Le dernier point de l’arrêt est intéressant en ce qu’il évoque la notion de vol d’identité. Les juges devaient décider si cette notion impliquait que l’identité d’une personne concernée par un vol de données à caractère personnel soit effectivement usurpée par un tiers, ou si un tel vol d’identité était caractérisé dès lors que ce tiers disposait de données qui permettent d’identifier la personne concernée (point 53).
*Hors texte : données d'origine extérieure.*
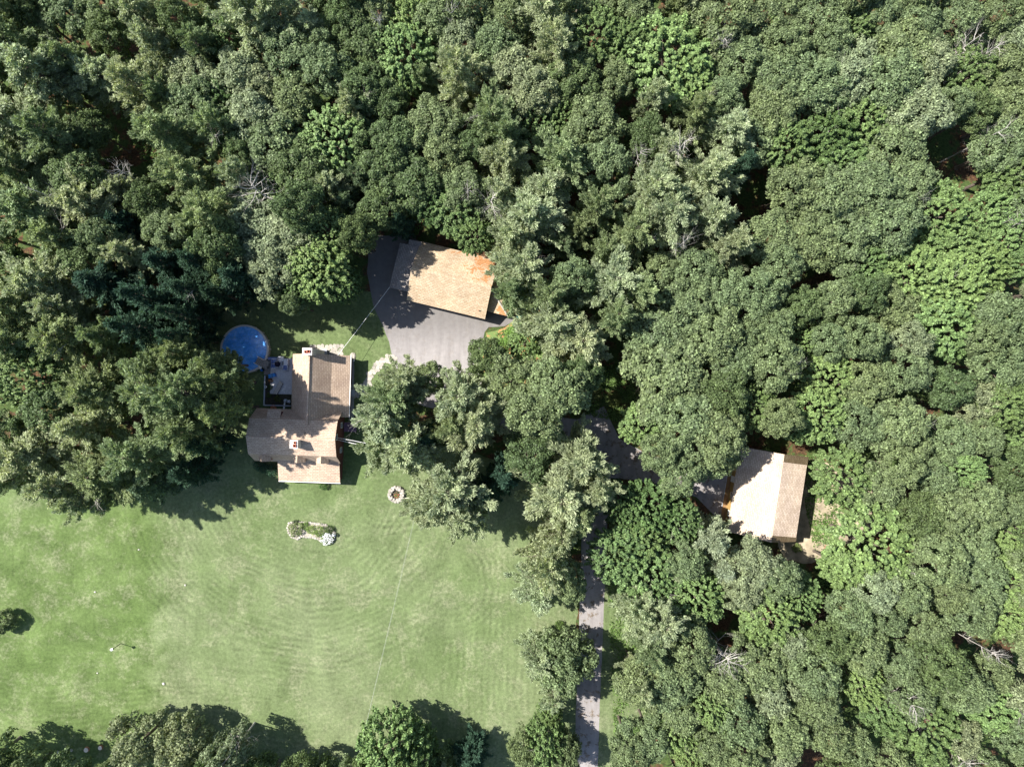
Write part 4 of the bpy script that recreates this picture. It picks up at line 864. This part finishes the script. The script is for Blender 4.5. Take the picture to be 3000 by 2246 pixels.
#FOREST
# ------------------------------------------------------------------ the woods
T_ = """
P 60 150 90 m;P 125 225 100 p;P 225 195 65 m;O 205 50 68 m;O 110 45 55 d;O 330 110 55 d;P 30 40 60 m;P 425 60 80 p;P 465 145 70 p;P 410 260 72 p;O 300 20 55 m
O 565 230 62 p;P 600 150 55 m;M 650 105 60 m;P 730 60 88 p;P 810 45 78 p;O 850 170 78 m;O 705 225 68 p;O 575 315 68 m;M 640 285 58 d;O 765 255 62 p;O 865 295 62 m;O 955 200 68 m
P 60 370 98 p;P 155 400 78 m;O 275 380 50 d;P 60 505 88 m;O 235 530 70 d;P 500 400 88 m;P 640 385 70 m;O 745 350 68 p;O 800 425 78 m;P 560 525 78 m;O 885 505 80 d;P 705 525 60 p
M 985 410 88 b;P 100 620 98 m;P 255 605 88 p;P 180 700 70 m;S 370 655 62 d;O 440 590 50 d;P 620 640 70 m;O 745 640 72 p;O 860 680 85 p;M 965 690 70 b;O 1020 60 55 d
O 1085 40 58 m;M 1220 62 58 b;M 1190 160 82 b;M 1175 250 50 b;O 1290 60 60 m;O 1352 120 60 p;P 1345 230 66 p;O 1480 55 62 m;O 1450 135 62 m;P 1585 60 88 p;P 1625 150 70 p;O 1500 215 72 p;O 1560 275 62 p
M 1740 110 78 m;O 1690 30 50 m;O 1860 40 55 m;M 1955 180 112 b;O 1800 240 55 m;P 1910 300 52 p;O 1060 260 60 d;O 1130 290 50 d;P 1035 325 55 p;O 1270 375 70 m;O 1300 445 62 m;O 1165 410 68 d;O 1130 470 70 d;O 1205 530 75 d;M 1260 600 50 d
P 1445 355 70 m;P 1480 405 62 m;M 1570 345 70 m;M 1650 350 55 m;O 1740 365 78 m;P 1640 475 78 m;P 1480 470 70 p;O 1365 560 62 m;M 1340 605 74 m;O 1385 430 48 d;P 1600 560 80 p;P 1550 640 92 p;P 1500 700 72 p;O 1770 490 66 m;P 1750 610 60 m
P 1950 450 62 p;P 1905 560 70 p;P 1960 630 80 p;P 1850 690 74 m;M 1390 690 48 m;O 1890 400 50 d
M 2025 250 70 b;O 2120 60 80 m;O 2250 60 72 m;O 2300 150 62 m;O 2400 50 70 m;M 2490 95 58 m;O 2560 60 60 m;O 2680 80 70 m;O 2800 60 62 m;O 2930 50 62 m;O 2970 130 62 p;O 2640 165 80 m;O 2430 140 58 m;O 2170 180 70 m
O 2280 250 70 m;O 2380 255 85 m;O 2480 215 78 p;O 2600 245 80 m;O 2700 200 70 p;M 2830 225 76 m;O 2950 220 70 m;O 2260 335 68 m;O 2200 420 70 m;M 2300 425 74 m;M 2420 410 80 d;M 2535 355 88 m;M 2460 490 86 m;O 2680 335 80 p;O 2620 430 84 m
O 2850 330 55 d;O 2950 335 70 m;O 2930 430 78 m;M 2950 500 66 m;P 2035 340 62 m;P 2125 400 80 p;P 2075 515 80 p;S 2170 490 60 d;P 2080 640 80 p;P 2135 720 70 p;O 2330 560 78 m;O 2430 585 78 m;O 2540 560 80 m;O 2645 540 78 m
M 2745 630 86 b;M 2800 720 70 b;O 2600 655 82 m;O 2480 680 84 m;O 2370 700 78 m;O 2245 700 70 m;M 2905 620 68 b;M 2965 690 66 b;M 2680 820 92 b;M 2780 850 92 b;M 2865 780 80 b;M 2755 950 96 b;M 2350 1000 42 b;M 2425 1105 68 b;M 2395 1215 70 b
M 2340 1250 42 b;M 2535 770 60 m;M 2205 1190 62 m;O 2850 1180 62 p;M 2980 1285 46 b;M 2465 1395 78 m;M 2545 1590 112 b;M 2470 1660 60 b;O 2560 1420 66 m
S 2080 1580 72 p;S 2110 1660 58 p;O 2200 1650 66 p;O 2270 1690 60 m;M 2040 1750 70 b;M 2250 1795 80 b;M 2340 1750 62 m;M 2525 2005 55 b;M 2590 2085 62 m;M 2700 2130 98 m;M 2960 1560 58 b;M 2950 1700 68 b;M 2935 1800 60 b;M 2020 2200 50 b
P 1640 1560 68 P;P 1608 1640 76 P;P 1580 1735 74 P 12;O 1672 1705 46 m;M 1812 1620 80 m;M 1870 1590 78 m;M 1900 1680 80 m;P 1868 1785 72 p;P 1930 1800 78 p;P 1895 1885 60 m;P 1585 1930 64 P 11;O 1655 1950 80 M 11;P 1622 2035 46 P 10;M 1612 2095 34 B 6;O 1540 2200 42 M 8
M 1600 2195 58 B 9;O 1655 2220 46 M 9;M 1135 2215 84 B 13;M 1205 2235 64 M 13;O 1080 2300 60 D 14;S 1380 2222 60 d 10;O 1300 2310 66 D 11;O 1845 2200 56 m;O 1900 2150 60 m;M 1975 2135 60 b;O 1880 2000 60 m;P 1870 1985 46 p;O 1960 1985 70 m;O 1990 2080 60 m
O 400 2185 68 P 10;O 520 2190 64 P 10;O 655 2225 56 P 11;O 610 2280 60 D 12;O -6 1826 34 M 3.2;O 30 2300 66 M 12;O 160 2315 64 M 11;O 290 2310 56 M 10;O -80 2260 64 M 13;O 770 2310 70 D 11;O 900 2310 64 D 11;O 1030 2310 60 M 10
P 1190 1115 68 p;P 1130 1225 86 p;P 1195 1310 92 p;P 1110 1310 60 p;P 1160 1180 70 m;P 1350 1160 86 p;P 1400 1235 86 p;P 1330 1240 66 m;O 1260 1110 42 m;O 1500 1120 78 m;O 1430 1050 54 d;M 1540 1000 50 b;P 1620 955 92 p;P 1700 1000 80 p;P 1610 870 76 m;O 1640 1135 80 m 19;O 1560 1205 74 m 18;O 1700 1100 50 d 17;O 1590 1260 48 d 14
P 1535 790 76 p;P 1525 715 60 p;P 1500 855 50 m;P 1790 830 80 p;P 1870 860 72 m;S 1255 1285 50 d;P 1325 1430 100 p;P 1360 1505 72 p;P 1285 1470 80 p;S 1420 1440 52 d;O 1550 1330 66 d;P 1700 1350 94 p;P 1640 1450 104 p;P 1745 1430 66 p;P 1690 1500 70 m;S 1480 1400 60 d;P 1800 930 60 m
O 1950 1090 96 m;M 1890 1240 66 b;O 2000 1230 84 m;O 2050 1330 70 m;O 1985 1385 56 m 16;O 2100 1275 70 m 17;O 2120 1330 44 m;O 1930 1330 50 m 16;M 1900 1490 74 d;M 1830 1480 56 d;M 1985 1525 60 m;O 1920 980 78 m;O 2010 900 80 m
P 130 830 92 p;P 60 905 78 m;P 185 905 70 p;S 300 830 88 d;S 425 870 72 d 22;P 60 1010 78 m;P 200 990 82 m;P 310 985 52 m;S 400 960 70 d 22;M 90 1110 86 m;O 150 1200 66 d;P 290 1150 88 m;P 250 1250 70 p;P 440 1085 62 m 20;P 545 1035 60 m 20;P 645 1065 50 m 18
P 480 1150 92 m 22;P 565 1150 92 m 23;P 640 1120 60 m 21;P 655 1200 56 m 20;P 555 1260 80 m 22;P 100 1330 98 p;P 55 1400 58 m;P 180 1420 78 p;P 315 1385 86 m;P 420 1330 78 m;S 440 1420 60 m;S 545 1380 58 d;S 600 1300 50 d;O 30 1270 60 d;P 250 1470 48 p
M 940 790 84 b 16;M 1005 835 48 d 13;O 1110 620 56 d 15;O 1050 690 50 d 16;S 1175 650 40 d 13;M 885 850 46 m;O 800 790 66 p;O 780 705 84 p;O 860 890 34 m;S 700 815 76 d 18;S 590 770 66 d 19;S 560 850 60 d 18;S 530 920 56 d 20;S 525 985 56 d 20;O 640 730 62 d 19;S 480 770 60 d;O 250 760 60 d;O 890 610 60 d 19;S 640 860 46 d 17;M 905 760 60 b
"""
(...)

Plusieurs enseignements peuvent être tirés du raisonnement de la Cour :
- à la lecture du RGPD, il apparaît que les notions de « vol » et d’« usurpation » d’identité sont interchangeables et se caractérisent par le fait qu’elles « donnent lieu à la présomption d’une volonté de s’approprier l’identité d’une personne dont les données à caractère personnel ont, auparavant, été volées » (point 55) ;
- « le vol de données à caractère personnel ne constitue pas, par lui-même, un vol ou une usurpation d’identité » (point 56) ;
- la réparation d’un dommage moral causé par le vol de données à caractère personnel n’est pas limitée aux cas où il est démontré qu’un tel vol de données a ensuite donné lieu à un vol ou à une usurpation d’identité (point 58). Un dommage réparable peut donc exister sans qu’une usurpation d’identité puisse être caractérisée.